- Music
- 10 Apr 06
Could Butterfly Explosion be the next big thing in Irish rock?
Why bother going to all the trouble of arranging a gig in Cork or Sligo, when you can stay in the comfortable surroundings of your home town, playing to your regular bunch of mates? Dublin’s Butterfly Explosion don’t subscribe to that train of thought. Such is their desire to spread their wings that their last gig was at the SxSW festival in Austin.
“We realized that we were attracting more attention from America than from Ireland”, says keyboardist and vocalist Sorcha Brennan. “We haven’t done a lot of gigs in Dublin. But when we look at things like MySpace or the web site, all the hits are coming from America. It just seemed that it would be a great experience and to take that step and get beyond playing in Dublin.”
Arranging the show themselves and travelling outside of the official Irish contingent, it could have all gone horribly wrong. After all, Texas is a long way to go to play a crap gig. Thankfully, it worked out well. “We got in contact with Angela Dorgan at Music Ireland and they really helped us. Where we played was full to capacity, which is great – for a small band from Ireland to go over to somewhere like that, where there are over a thousand bands and to play to a venue that was absolutely jammed was amazing. There’s no way we could do that in Dublin. There was also a great support network from the other Irish bands, that would be more high profile than us. It made us realise that it’s actually easier to organise gigs in New York than Dublin! We played three gigs there and they were all really good. You do a gig here and you invite management or record companies and they never come, but we had interest at all of our shows. We really felt like it was worth it.”
The band have done showcases before, including one in Glasgow.
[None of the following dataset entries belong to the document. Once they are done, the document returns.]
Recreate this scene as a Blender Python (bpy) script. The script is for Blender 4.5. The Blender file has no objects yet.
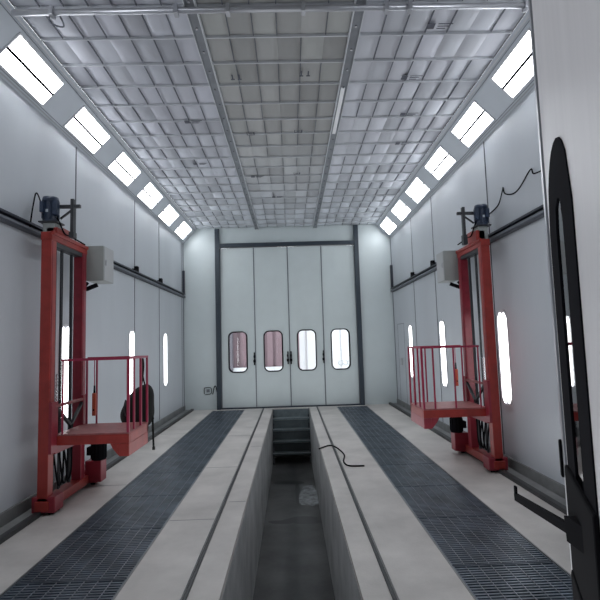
import bpy, bmesh, math, random
from mathutils import Vector, Matrix
random.seed(7)
C = bpy.context.scene.collection
V = Vector

# ------------------------------------------------------------------ materials
def mat(name, col, rough=.5, metal=0., noise=0., nscale=6., bump=0., bscale=40., emit=None, es=0., alpha=None, stretch=None, spec=None, coat=0., col2=None):
    m = bpy.data.materials.new(name); m.use_nodes = True
    nt = m.node_tree; b = nt.nodes['Principled BSDF']
    c = (*col, 1)
    b.inputs['Base Color'].default_value = c
    b.inputs['Roughness'].default_value = rough
    b.inputs['Metallic'].default_value = metal
    if spec is not None: b.inputs['Specular IOR Level'].default_value = spec
    if coat: b.inputs['Coat Weight'].default_value = coat; b.inputs['Coat Roughness'].default_value = .15
    if noise or bump or col2:
        tc = nt.nodes.new('ShaderNodeTexCoord'); mp = nt.nodes.new('ShaderNodeMapping')
        nt.links.new(tc.outputs['Object'], mp.inputs['Vector'])
        if stretch: mp.inputs['Scale'].default_value = stretch
    if noise or col2:
        n = nt.nodes.new('ShaderNodeTexNoise'); n.inputs['Scale'].default_value = nscale; n.inputs['Detail'].default_value = 5; n.inputs['Roughness'].default_value = .6
        nt.links.new(mp.outputs['Vector'], n.inputs['Vector'])
        r = nt.nodes.new('ShaderNodeValToRGB')
        r.color_ramp.elements[0].position = .32; r.color_ramp.elements[1].position = .68
        k = noise
        r.color_ramp.elements[0].color = (*(col2 if col2 else [x * (1 - k) for x in col]), 1)
        r.color_ramp.elements[1].color = (*[min(1, x * (1 + k)) for x in col], 1)
        nt.links.new(n.outputs['Fac'], r.inputs['Fac']); nt.links.new(r.outputs['Color'], b.inputs['Base Color'])
    if bump:
        n2 = nt.nodes.new('ShaderNodeTexNoise'); n2.inputs['Scale'].default_value = bscale; n2.inputs['Detail'].default_value = 4
        nt.links.new(mp.outputs['Vector'], n2.inputs['Vector'])
        bp = nt.nodes.new('ShaderNodeBump'); bp.inputs['Strength'].default_value = bump; bp.inputs['Distance'].default_value = .01
        nt.links.new(n2.outputs['Fac'], bp.inputs['Height']); nt.links.new(bp.outputs['Normal'], b.inputs['Normal'])
    if emit:
        b.inputs['Emission Color'].default_value = (*emit, 1); b.inputs['Emission Strength'].default_value = es
    return m

M = {}
M['wall'] = mat('wall_white_metal', (.50, .53, .565), .33, noise=.04, nscale=1.2, stretch=(1, 1, .25), spec=.5)
M['wallfar'] = mat('far_wall_white', (.54, .60, .61), .4, noise=.03, nscale=1.5)
M['leaf'] = mat('door_leaf_white', (.54, .60, .605), .42, noise=.03, nscale=2)
M['nearleaf'] = mat('near_leaf_white', (.78, .76, .77), .42, noise=.05, nscale=2, stretch=(6, 6, .4))
M['slant'] = mat('light_panel_grey', (.58, .62, .67), .3, noise=.03, nscale=2)
M['floor'] = mat('pale_concrete', (.52, .495, .47), .5, noise=.17, nscale=1.4, bump=.15, bscale=60)
M['floorside'] = mat('pale_concrete_side', (.43, .425, .41), .5, noise=.1, nscale=2, bump=.15, bscale=60)
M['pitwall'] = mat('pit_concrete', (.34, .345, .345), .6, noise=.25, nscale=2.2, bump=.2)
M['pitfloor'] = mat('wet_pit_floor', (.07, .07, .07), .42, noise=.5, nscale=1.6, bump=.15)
M['wet'] = mat('wet_patch', (.30, .31, .32), .2, noise=.4, nscale=9)
M['stain'] = mat('dark_stain', (.008, .008, .009), .35)
M['grate'] = mat('grating_steel', (.125, .155, .19), .38, metal=.55, noise=.35, nscale=3)
M['graterod'] = mat('grating_rod', (.22, .24, .28), .35, metal=.5, noise=.3, nscale=5)
M['trench'] = mat('trench_dark', (.05, .065, .095), .7)
M['red'] = mat('red_paint', (.28, .028, .022), .38, noise=.2, nscale=6, bump=.06)
M['redside'] = mat('red_paint_dark', (.24, .02, .035), .36, noise=.2, nscale=6)
M['redorange'] = mat('red_orange_paint', (.45, .07, .035), .36, noise=.12, nscale=8)
M['magenta'] = mat('railing_crimson', (.30, .018, .055), .35, noise=.12, nscale=8)
M['deck'] = mat('deck_worn_red', (.27, .085, .085), .55, noise=.22, nscale=14)
M['black'] = mat('black_plastic', (.008, .008, .010), .8, spec=.04)
M['blackmetal'] = mat('black_metal', (.025, .027, .032), .4, metal=.2)
M['fabric'] = mat('black_cloth', (.007, .007, .007), .9, bump=.4, bscale=90)
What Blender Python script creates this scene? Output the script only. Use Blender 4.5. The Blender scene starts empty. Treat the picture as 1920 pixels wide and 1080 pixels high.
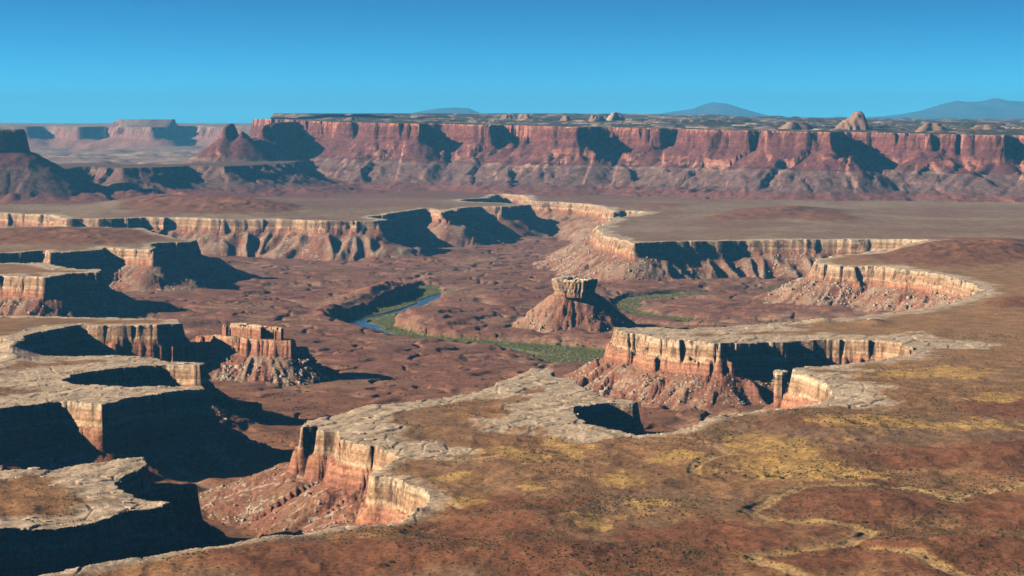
import bpy, math, random
import numpy as np
rng = np.random.default_rng(7); random.seed(7)
S = bpy.context.scene
F32 = np.float32

# ------------------------------------------------------------------ camera, sky, sun, exposure
FPX, HORIZON, CAMZ = 4240.0, 212.0, 480.0
PITCH = math.atan((540 - HORIZON) / FPX)
cam = bpy.data.objects.new('camera', bpy.data.cameras.new('camera')); S.collection.objects.link(cam)
cam.location = (0, 0, CAMZ); cam.rotation_euler = (math.pi / 2 - PITCH, 0, 0)
cam.data.sensor_width = 36; cam.data.lens = 36 * FPX / 1920
cam.data.clip_start = 5; cam.data.clip_end = 200000
S.camera = cam

SUN_EL, SUN_AZ = math.radians(25), math.radians(6)        # azimuth: swing from due left towards the camera
sd_ = (-math.cos(SUN_EL) * math.cos(SUN_AZ), -math.cos(SUN_EL) * math.sin(SUN_AZ), math.sin(SUN_EL))
W = bpy.data.worlds.new('World'); S.world = W; W.use_nodes = True
wn, wl = W.node_tree.nodes, W.node_tree.links
bg = wn['Background']; bg.inputs['Strength'].default_value = 0.115
sky = wn.new('ShaderNodeTexSky'); sky.sky_type = 'NISHITA'; sky.sun_disc = False
sky.sun_elevation = SUN_EL; sky.sun_rotation = math.atan2(sd_[0], sd_[1])
sky.altitude = 1800; sky.air_density = 1.0; sky.dust_density = 0.2; sky.ozone_density = 2.5
tc = wn.new('ShaderNodeTexCoord'); sx = wn.new('ShaderNodeSeparateXYZ'); cx = wn.new('ShaderNodeCombineXYZ')
wl.new(tc.outputs['Generated'], sx.inputs[0])
pw = wn.new('ShaderNodeMath'); pw.operation = 'MULTIPLY_ADD'; pw.inputs[1].default_value = 3.4; pw.inputs[2].default_value = 0.165
mx = wn.new('ShaderNodeMath'); mx.operation = 'MAXIMUM'; mx.inputs[1].default_value = 0.0
wl.new(sx.outputs['Z'], mx.inputs[0]); wl.new(mx.outputs[0], pw.inputs[0])
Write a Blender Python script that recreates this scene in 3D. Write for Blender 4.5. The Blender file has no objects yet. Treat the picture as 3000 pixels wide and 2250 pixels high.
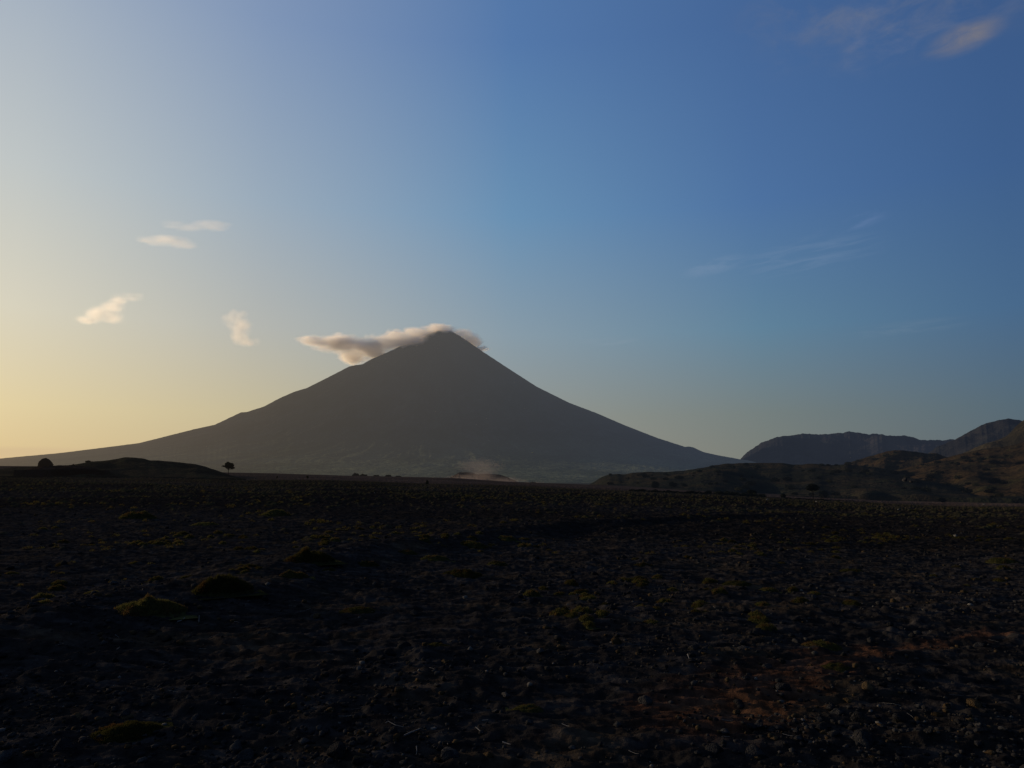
import bpy, bmesh, math, random
import numpy as np
from mathutils import Vector, Matrix, noise as mnoise

random.seed(7)
rng = np.random.default_rng(7)
S = bpy.context.scene
C = S.collection
R = math.radians

# ------------------------------------------------------------------ camera
CAM_Z = 1.6
F_PX = 2167.0            # focal length in pixels of the 3000 px wide photograph
HORIZON = 1400.0
PITCH = math.atan((HORIZON - 1125.0) / F_PX)
cam_d = bpy.data.cameras.new('camera'); cam = bpy.data.objects.new('camera', cam_d); C.objects.link(cam)
cam.location = (0, 0, CAM_Z); cam.rotation_euler = (R(90) + PITCH, 0, 0)
cam_d.sensor_width = 36; cam_d.lens = 36 * F_PX / 3000; cam_d.clip_start = .05; cam_d.clip_end = 300000
S.camera = cam
CP, SP = math.cos(PITCH), math.sin(PITCH)

def ray(u, v):
    """direction (x/y, z/y) of a point of the photograph"""
    xc = (u - 1500.0) / F_PX; yc = (1125.0 - v) / F_PX
    Y = CP - SP * yc; Z = SP + CP * yc
    return xc / Y, Z / Y
def at(u, v, y):
    a, b = ray(u, v)
    return Vector((a * y, y, CAM_Z + b * y))
def azt(u, v):
    """azimuth and tangent of elevation (against horizontal distance)"""
    a, b = ray(u, v)
    return math.atan(a), b / math.hypot(a, 1)

# ------------------------------------------------------------------ noise
def _hash(ix, iy, seed):
    n = (ix.astype(np.int64) * 374761393 + iy.astype(np.int64) * 668265263 + seed * 974634777) & 0xffffffff
    n = ((n ^ (n >> 13)) * 1274126177) & 0xffffffff
    n = n ^ (n >> 16)
    return (n & 0xffff) / 65535.0
def perlin(x, y, seed=0):
    x = np.asarray(x, float); y = np.asarray(y, float)
    x0 = np.floor(x); y0 = np.floor(y); fx = x - x0; fy = y - y0
    def g(ix, iy, dx, dy):
        a = _hash(ix, iy, seed) * (2 * np.pi)
        return np.cos(a) * dx + np.sin(a) * dy
    u = fx * fx * fx * (fx * (fx * 6 - 15) + 10); v = fy * fy * fy * (fy * (fy * 6 - 15) + 10)
    a = g(x0, y0, fx, fy); b = g(x0 + 1, y0, fx - 1, fy); c = g(x0, y0 + 1, fx, fy - 1); d = g(x0 + 1, y0 + 1, fx - 1, fy - 1)
    return (a + (b - a) * u + (c - a) * v + (a - b - c + d) * u * v) * 1.4
def fbm(x, y, seed=0, octs=4, gain=.5, lac=2.03):
    s = 0; a = 1
    for o in range(octs):
        s = s + a * perlin(x, y, seed + o * 17); x = x * lac + 3.1; y = y * lac + 7.7; a *= gain
    return s
def ridged(x, y, seed=0, octs=4, gain=.5):
    s = 0; a = 1
    for o in range(octs):
        s = s + a * (1 - 2 * np.abs(perlin(x, y, seed + o * 13))); x = x * 2.1 + 1.7; y = y * 2.1 + 5.2; a *= gain
    return s
def sstep(x, a, b):
    t = np.clip((x - a) / (b - a), 0, 1); return t * t * (3 - 2 * t)

# ------------------------------------------------------------------ mesh helpers
def mesh_np(name, verts, faces, smooth=True):
    me = bpy.data.meshes.new(name)
    verts = np.asarray(verts, np.float32); faces = np.asarray(faces, np.int32)
    k = faces.shape[1]
    me.vertices.add(len(verts)); me.vertices.foreach_set('co', verts.ravel())
    me.loops.add(faces.size); me.loops.foreach_set('vertex_index', faces.ravel())
    me.polygons.add(len(faces)); me.polygons.foreach_set('loop_start', np.arange(0, faces.size, k, dtype=np.int32))
    me.polygons.foreach_set('loop_total', np.full(len(faces), k, np.int32))
    me.polygons.foreach_set('use_smooth', np.full(len(faces), smooth, bool))
    me.update(calc_edges=True); me.validate()
    return me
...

Is there not a danger that they become a huge feeding frenzy, with bands desperate to catch that all important industry eye? “We’re a band that’s never done anything we didn’t want to do. If we wanted to get record company interest, we’d sound like the Arctic Monkeys or the Magic Numbers. The stuff we’re doing is not like anyone else. We’re just five people (Gazz Carr, John Canavan, Peter Savage and Danny Conway complete the line-up) who had a similar taste in music and just ended up playing what we wanted to play. Maybe that’s why we’re not so well known in Dublin!”
The domestic music scene is known for being suspicious of bands that head elsewhere to make it. “There is a sense that we’re almost doing that on purpose," Sorcha says. "There was a time when I was playing every week in Dublin and it doesn’t get you anywhere. There are bands who have been playing Ireland like that for years. I feel that if you get signed in Ireland a record company are just happy to let you do alright here, whereas we found out how easy it was to get on college radio. It was worth taking the step.”
Butterfly Explosion certainly do things differently. Not many bands would admit to being influenced by the short lived ‘shoegazing’ scene of the early ‘90s (ask an older relative). Still, they’re not the only band to look to the past to move forward – although Sorcha believes their influences are different to most. “It’s kind of the darker ‘80s thing. I didn’t listen to a lot of that music when it was out, I was listening to The Beatles and Simon & Garfunkel, all the stuff in my mum and dad’s record collection. I didn’t hear My Bloody Valentine until I started college.”
The three-track demo currently doing the rounds suggests that their approach is paying off, featuring waves of effects-laden guitars and doleful boy girl vocals. “We all think the same about letting the instruments speak for themselves. None of us are going to be the next star vocalists, so it suits us to concentrate on the instrumentation and the little noises that are going on.” Is it dark? “Yeah, probably. I’ve done stuff where it’s all been happy with swinging guitars, and I’d listen to a lot of music like that. When it comes to rehearsal, we’re in this windowless room and that’s how the music comes out, really loud but with a mournful tinge”.